In diesem Zusammenhang stehen auch die heftigen Auseinandersetzungen über den Ausbau der deutsch-russischen Pipeline Nord Stream. Die USA und einige osteuropäische Länder, insbesondere Polen und die baltischen Staaten, vermuten, die Pipeline könne zur Grundlage für eine deutsch-russische Achse in der Wirtschafts- und schließlich auch in der Außenpolitik werden. Sie würde den Gastransport über die Slowakei, Polen und die Ukraine deutlich verringern und Deutschland zur zentralen Drehscheibe für die Energieversorgung Europas ausbauen.
Anfang Mai hat die US-Regierung öffentlich gegen den Ausbau der Pipeline Stellung bezogen. US-Außenminister John Kerry erklärte im Rahmen einer US-EU-Energiekonferenz, die Nord Stream 2 würde „sehr negative Folgen“ für Osteuropa haben. Auch Amos Hochstein, der US-Sondergesandte und Koordinator für ausländische Angelegenheiten, erklärte Anfang Mai, die USA seien „zutiefst besorgt“ über die Nord Stream 2.
Die deutsche Regierung steht dagegen auf dem Standpunkt, dass Nord Stream ein „kommerzielles Projekt“ und demnach Sache der beteiligten Unternehmen sei. Dazu zählen neben Gazprom und den deutschen Konzernen Wintershall und E.ON auch der österreichische Konzern OMV und der französische Engie.
Die Bundesregierung stößt mit ihrer Haltung nicht nur in Washington, sondern auch in großen Teilen der EU auf wachsenden Widerstand.
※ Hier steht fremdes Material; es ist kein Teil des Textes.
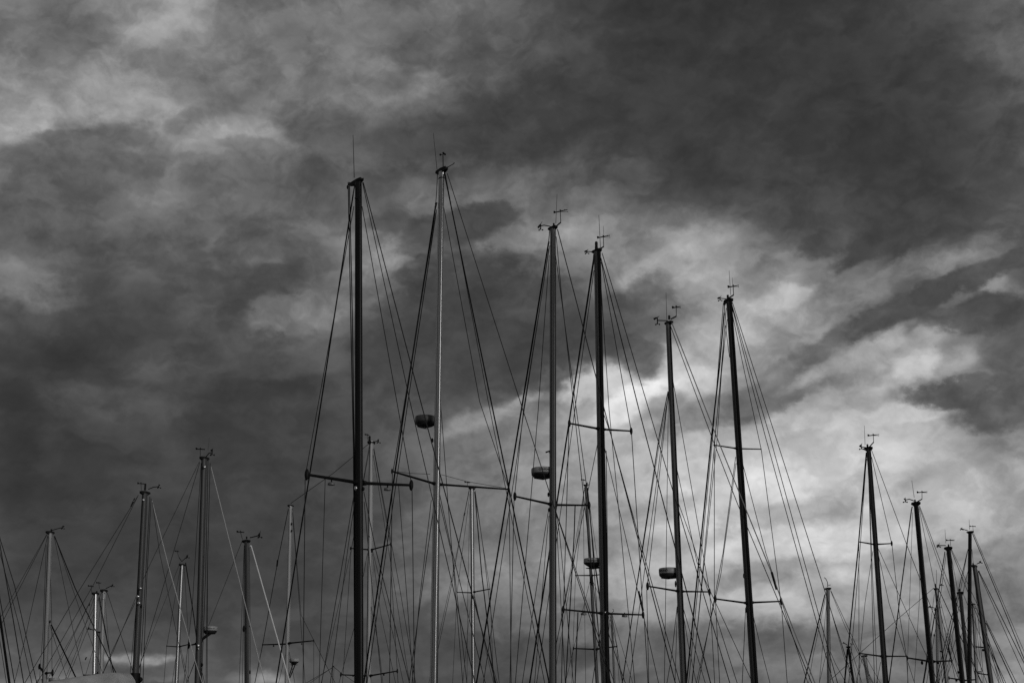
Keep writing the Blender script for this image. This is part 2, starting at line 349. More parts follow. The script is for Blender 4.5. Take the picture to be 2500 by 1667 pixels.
class Rig:
    """one mast of a boat and the frame in which its rigging is laid out"""
    def __init__(s, root, origin, Y, top, bot, bow, w0, w1, m, track=.0):
        s.root = root; s.o = origin
        s.Y = Y; s.k = Y / FPX / math.cos(PITCH) * 0.985
        s.bow = bow; s.abeam = Vector((bow.y, -bow.x, 0))
        s.P = s.onY(*bot); s.T = s.onY(*top)
        s.ax = (s.T - s.P).normalized()
        t = (DECK - .05 - s.P.z) / s.ax.z
        s.base = s.P + s.ax * t
        s.nc = s.ax.cross(s.bow).normalized(); s.na = s.ax.cross(s.abeam).normalized(); s.nv = Vector((0, 1, 0))
        # section: long axis fore and aft, seen at an angle
        view = Vector((s.P.x, s.P.y, 0)).normalized()
        sa = abs(view.cross(bow).z); ca = abs(view.dot(bow))
        ratio = .72; f = math.sqrt(sa ** 2 + (ratio * ca) ** 2)
        s.a0 = w0 * s.k / 2 / f; s.a1 = w1 * s.k / 2 / f; s.b0 = s.a0 * ratio; s.b1 = s.a1 * ratio
        s.w0 = w0 * s.k; s.w1 = w1 * s.k
        mb = MB(); Lm = (s.T - s.base).length
        abase = s.a1
        mb.ell(s.base, s.T - s.ax * Lm * .12, s.bow, s.abeam, abase, abase * ratio, s.a0 * 1.02, s.b0 * 1.02, 24, 6)
        mb.ell(s.T - s.ax * Lm * .12, s.T, s.bow, s.abeam, s.a0 * 1.02, s.b0 * 1.02, s.a0 * .96, s.b0 * .96, 24, 2)
        s.mast = mb.build('mast', m, root, s.o)
        # sail track up the after face
        tw = track ; tk = MB()
        bpt = s.base - s.bow * (abase * .93); tpt = s.T - s.bow * (s.a0 * .9)
        tk.ell(bpt, tpt, s.bow, s.abeam, abase * (.12 + tw * .5), abase * ratio * tw * 1.5, s.a0 * (.12 + tw * .5), s.b0 * tw * 1.5, 8, 1)
        tk.build('sail_track', 'track', s.mast, s.o)
        if Y < 48:                                   # seams and cable conduit along the extrusion
            for ang, wd, mm, nm in ((-128, .045, 'track', 'seam'), (-96, .03, 'fit', 'seam'), (-62, .05, 'conduit', 'conduit')):
                nx = Vector((math.cos(R(ang)), math.sin(R(ang)), 0)); ca_, cb_2 = nx.dot(s.bow), nx.dot(s.abeam)
                def pt(p, a):
                    b = a * ratio; q = 1 / math.sqrt((a * ca_) ** 2 + (b * cb_2) ** 2)
                    return p + s.bow * (a * a * ca_ * q) + s.abeam * (b * b * cb_2 * q)
                MB().tube([pt(s.base, abase), pt(s.T - s.ax * Lm * .12, s.a0 * 1.02), pt(s.T - s.ax * .15, s.a0 * .97)], abase * wd, 6).build(nm, mm, s.mast, s.o)
    def onY(s, x, y):
        d = ray(x, y); return CAM + d * ((s.Y - CAM.y) / d.y)
    def hit(s, x, y, plane='v'):
        d = ray(x, y); n = {'c': s.nc, 'a': s.na, 'v': s.nv}[plane]
        return CAM + d * ((s.P - CAM).dot(n) / d.dot(n))
    def part(s, mb, name, m, parent=None):
        return mb.build(name, m, parent or s.root, s.o)
    def to_deck(s, p0, p1):
        d = p1 - p0
        if d.z >= -.05: return p1
        t = (DECK - p0.z) / d.z
        return p0 + d * max(t, 1.0)
    def wire(s, name, plane, pts, wpx, m='wire', deck=True, n=6):
        wpx *= (1.25 if s.Y < 36 else 1.1 if s.Y < 46 else .95) if wpx < 2.5 else 1.0
        P = [s.hit(x, y, plane) for x, y in pts]
        if deck and P[-1].z < 7.5: P[-1] = s.to_deck(P[-2], P[-1])
        if len(P) == 2 and wpx < 2.5:      # a trace of slack
            P = [P[0], P[0].lerp(P[1], .5) - Vector((0, 0, .004 * (P[1] - P[0]).xy.length)), P[1]]
        return s.part(MB().tube(P, wpx * s.k / 2, n), name, m)
    def spreader(s, root, tip, wpx, cap=1.0, m='fit'):
        a, b = s.hit(*root, 'a'), s.hit(*tip, 'a')
        inner = a.lerp(b, -.06); r = wpx * s.k / 2 * 1.35
        d = (b - a).normalized(); side = d.cross(s.ax).normalized(); upv = side.cross(d)
        o = s.part(MB().ell(inner, b, side, upv, r * 1.5, r, r * 1.05, r * .72, 12, 2), 'spreader', m)
        if cap:
            s.part(MB().ball(b, r * 1.25 * cap, (1, 1, 2.6)), 'spreader_tip', m, o)
        s.part(MB().ell(a.lerp(b, -.03), a.lerp(b, .05), side, upv, r * 2.1, r * 1.7, r * 1.6, r * 1.2, 10), 'spreader_socket', 'fit', o)
        return o
    def deck_light(s, x, y, wpx, drop):
        c = s.hit(x, y, 'a'); r = wpx * s.k / 2
        o = s.part(MB().lathe(c, [(r * .35, r * .5), (r * .9, r * .28), (r, -.05 * r), (r * .96, -r * .3), (r * .5, -r * .36)], 16), 'deck_light', 'lamp')
        s.part(MB().tube([c + Vector((0, 0, r * .4)), c + Vector((0, 0, drop * s.k))], r * .2), 'lamp_stem', 'fit', o)
        return o
    def antenna(s, b, t, wpx=1.1):
        s.part(MB().tube([s.hit(*b, 'v'), s.hit(*t, 'v')], [wpx * s.k * .75, wpx * s.k * .5], 5), 'antenna', 'wire')
    def masthead(s, fore=10, aft=8, hgt=7, m='fit'):
        """crane plate, side cheeks, sheaves at the masthead; px lengths"""
        k = s.k; o = MB(); h = hgt * k
        f = s.bow * (fore * k * .95 + s.a0); a = -s.bow * (aft * k * .95 + s.a0); c = s.T
        for sd in (-1, 1):
            q = s.abeam * (s.b0 * .55 * sd)
            o.plate([c + f + q - s.ax * h * .15, c + f * .9 + q + s.ax * h * .25, c + q + s.ax * h * .45, c + a + q + s.ax * h * .3, c + a + q - s.ax * h * .35, c + a * .5 + q - s.ax * h * .7, c + f * .45 + q - s.ax * h * .8], max(.012, .9 * k))
        o.ell(c - s.ax * h * .3, c + s.ax * h * .25, s.bow, s.abeam, s.a0 * 1.06, s.b0 * 1.06, s.a0 * .98, s.b0 * .98, 16)
        mh = s.part(o, 'masthead_crane', m, s.mast)
        for e, q in ((f * .8, -.1), (a * .85, -.05)):
            p = c + e + s.ax * h * q; rr = h * .32
            s.part(MB().ell(p - s.abeam * s.b0 * .5, p + s.abeam * s.b0 * .5, s.bow, s.ax, rr, rr, rr, rr, 10), 'sheave', 'fit', s.mast)
        return mh
    def lantern(s, x, y0, y1, wpx):
        a, b = s.hit(x, y0, 'v'), s.hit(x, y1, 'v'); r = wpx * s.k / 2
        o = s.part(MB().lathe(a, [(r * .7, -r * .2), (r, 0), (r, (b - a).length * .3), (r * .82, (b - a).length * .36), (r * .9, (b - a).length * .42), (r * .95, (b - a).length * .9), (r * .6, (b - a).length)], 14), 'masthead_light', 'fit')
    def anemometer(s, a0, a1, spin=(-9, 9), fin=(-7, -4), size=1.0, mid=None):
        """arm from a0 to a1 (px), spindle up/down, wind-vane fin on top and three cups below"""
        k = s.k; A = s.hit(*a0, 'v'); B = s.hit(*a1, 'v')
        pts = [A, B] if not mid else [A, s.hit(*mid, 'v'), B]
        up = Vector((0, 0, 1)); size *= 1.15; o = MB().tube(pts, 1.15 * k * max(size, .8))
        t = B + up * (-spin[0] * k * size); b = B - up * (spin[1] * k * size)
        o.tube([b, t], 1.25 * k * size)
        an = s.part(o, 'anemometer', 'fit')
        fx = Vector((fin[0], 0, 0)).normalized(); L = abs(fin[0]) * k * size; dep = Vector((0, .35, 0)) * L
        e = t + fx * L + up * (-fin[1] * k * size) + dep * .4
        sidev = (e - t).cross(Vector((0, 1, 0))).normalized() * (2.2 * k * size)
        s.part(MB().plate([t, t.lerp(e, .35) + sidev, e + sidev * 1.1, e - sidev * .9, t.lerp(e, .35) - sidev * .8], 1.2 * k), 'vane_fin', 'fit', an)
        s.part(MB().tube([t, t - (e - t) * .55], .6 * k * size), 'counterweight_rod', 'fit', an)
        for q in range(3):
            an_ = R(20 + 120 * q); c = b + Vector((math.cos(an_), math.sin(an_), 0)) * 4.6 * k * size - up * .6 * k
            mb = MB().ball(c, 1.75 * k * size, (1, 1, 1), 8); mb.tube([b, c], .45 * k * size, 5)
            s.part(mb, 'cup', 'fit', an)
    def wind_vane(s, base, top, L=34, rise=-.2, back=.45, size=1.0, arm=None):
        """post carrying a pivoting arrow with tail fin, and two fixed reference arms"""
        size *= 1.2; k = s.k; A = s.hit(*base, 'v'); B = s.hit(*top, 'v'); up = Vector((0, 0, 1)); o = MB()
        if arm: o.tube([s.hit(*arm, 'v'), A + up * k], 1.5 * k * size)
        o.tube([A, B], .75 * k * size)
        wv = s.part(o, 'wind_vane', 'fit')
        d = Vector((1, rise * -1.1, 0)).normalized()
        d = Vector((math.cos(R(32)), -math.sin(R(32)), 0)) if rise < 0 else Vector((1, 0, 0))
        nose = B + d * (L * .52 * k); tail = B - d * (L * .48 * k)
        s.part(MB().tube([tail, B, nose], [1.2 * k * size, 1.25 * k * size, .7 * k * size]).ball(nose, 1.0 * k * size, (1.4, 1.4, 1)), 'arrow', 'fit', wv)
        f = 4.2 * k * size
        s.part(MB().plate([tail + d * f * 1.3, tail + up * f, tail - d * f * .5 + up * f * .7, tail - d * f * .3 - up * f * .45, tail + d * f * .3 - up * f * .3], 1.0 * k), 'tail_fin', 'fit', wv)
        for sg in (-1, 1):
            dd = Matrix.Rotation(R(28 * sg), 3, 'Z') @ Vector((.9, -.45, 0)); e = B + dd * (L * .5 * k) - up * 1.5 * k
            mb = MB().tube([B - up * 1.2 * k, e], .35 * k * size, 5); mb.ball(e, .9 * k * size, (1, 1, 1), 6); s.part(mb, 'reference_arm', 'fit', wv)
        s.part(MB().ball(B + up * 2.6 * k * size, 1.3 * k * size, (1.4, 1.4, .8), 8).tube([B, B + up * 2.5 * k * size], .4 * k * size, 5), 'pivot_cap', 'fit', wv)
    def radome(s, x, y, wpx, hpx, shell='dome', kind='drum', text=None, face=0.0, tsize=6.0, plane='c', brk=None):
        c = s.hit(x, y, plane); r = wpx * s.k / 2; h = hpx * s.k * .77
        if kind == 'drum':
            prof = [(r * .97, -h * .1), (r, 0), (r, h * .36), (r * .95, h * .46), (r * .8, h * .5)]
            low = [(r * .55, -h * .5), (r * .8, -h * .46), (r * .97, -h * .26), (r * .985, -h * .1)]
        else:
            prof = [(r * .97, -h * .02), (r, .02 * h), (r * .98, h * .4), (r * .9, h * .48), (r * .7, h * .5)]
            low = [(r * .3, -h * .52), (r * .45, -h * .42), (r * .8, -h * .2), (r * .985, -h * .02)]
        o = s.part(MB().lathe(c, prof, 40), 'radome', shell)
        s.part(MB().lathe(c, low, 32), 'radome_base', 'base', o)
        tgt = s.base + s.ax * ((c.z - h * .42 - s.base.z) / s.ax.z) if brk is None else s.hit(*brk, 'c')
        bm = MB(); q = (tgt - c); q = Vector((q.x, q.y, 0)); side = Vector((-q.y, q.x, 0)).normalized()
        for sg in (-1, 1):
            bm.tube([c - Vector((0, 0, h * .5)) + side * r * .35 * sg, tgt + side * s.b0 * .6 * sg - Vector((0, 0, h * .15))], .05 * r + .8 * s.k)
        bm.box(c - Vector((0, 0, h * .53)), q.normalized() * r * .6, side * r * .5, Vector((0, 0, h * .03)))
        s.part(bm, 'mount_bracket', 'fit', o)
        if text:
            cu = bpy.data.curves.new('lettering', 'FONT'); cu.body = text; cu.size = 1; cu.align_x = 'CENTER'; cu.align_y = 'CENTER'; cu.offset = .018
            to = bpy.data.objects.new('lettering_tmp', cu); col.objects.link(to)
            me = bpy.data.meshes.new_from_object(to.evaluated_get(bpy.context.evaluated_depsgraph_get()))
            bpy.data.objects.remove(to); bm2 = bmesh.new(); bm2.from_mesh(me)
            bmesh.ops.subdivide_edges(bm2, edges=[e for e in bm2.edges if e.calc_length() > .2], cuts=2)
            bmesh.ops.triangulate(bm2, faces=bm2.faces[:])
            vdir = math.atan2(CAM.y - c.y, CAM.x - c.x); sz = tsize * s.k * 1.35; rr = r * 1.012
            for v in bm2.verts:
                th = vdir + R(face) + v.co.x * sz * 1.25 / rr
                v.co = Vector((c.x + math.cos(th) * rr, c.y + math.sin(th) * rr, c.z + h * .16 + v.co.y * sz)) - s.o
            bm2.to_mesh(me); bm2.free(); me.materials.clear(); me.materials.append(M['ink'])
            lo = bpy.data.objects.new('lettering', me); col.objects.link(lo); lo.parent = o
        return o
    def stub(s, pts, wpx, name='fitting', m='fit', plane='v'):
        return s.part(MB().tube([s.hit(x, y, plane) for x, y in pts], wpx * s.k / 2, 8), name, m)
    def blob(s, x, y, wpx, hpx, name='fitting', m='fit', plane='v', near=1.0):
        c = s.hit(x, y, plane); c = c - Vector((0, s.a0 * near, 0)); r = wpx * s.k / 2
        return s.part(MB().ball(c, r, (1, 1, hpx / wpx), 10), name, m)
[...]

Im Gegensatz zur Bundesregierung sieht auch die EU-Kommission in Brüssel in dem Projekt eine Gefahr für die europäische Energiesicherheit und die Gasversorgung Ost- und Zentraleuropas.
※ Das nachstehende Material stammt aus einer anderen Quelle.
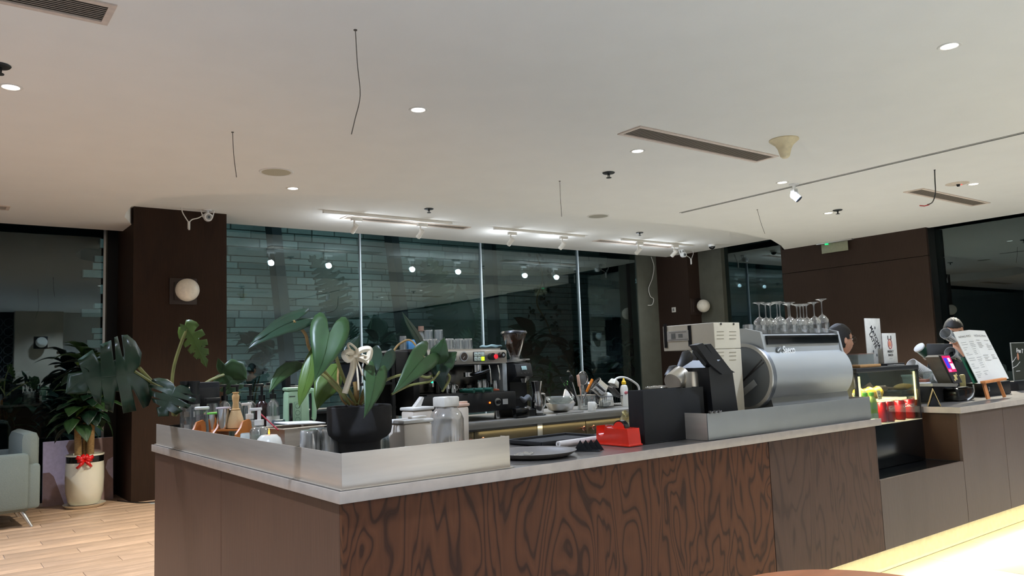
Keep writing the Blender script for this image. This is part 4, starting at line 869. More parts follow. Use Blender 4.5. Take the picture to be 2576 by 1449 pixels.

Die Länder der Visegrad-Gruppe – Polen, Ungarn, die Slowakei und Tschechien – haben eine rechtliche Prüfung der Pipeline angefordert. Auch Italien ist inzwischen strikter Gegner des Projekts. Selbst in Deutschland regt sich Widerstand. So hat der Chef der konservativen Fraktion im EU-Parlament, Manfred Weber (CDU), in einem Brief an EU-Energiekommissar Miguel Arias Cañete die Pipeline scharf kritisiert, weil sie die Energie- und Sicherheitsziele der EU untergrabe und das Monopol von Gazprom stärke.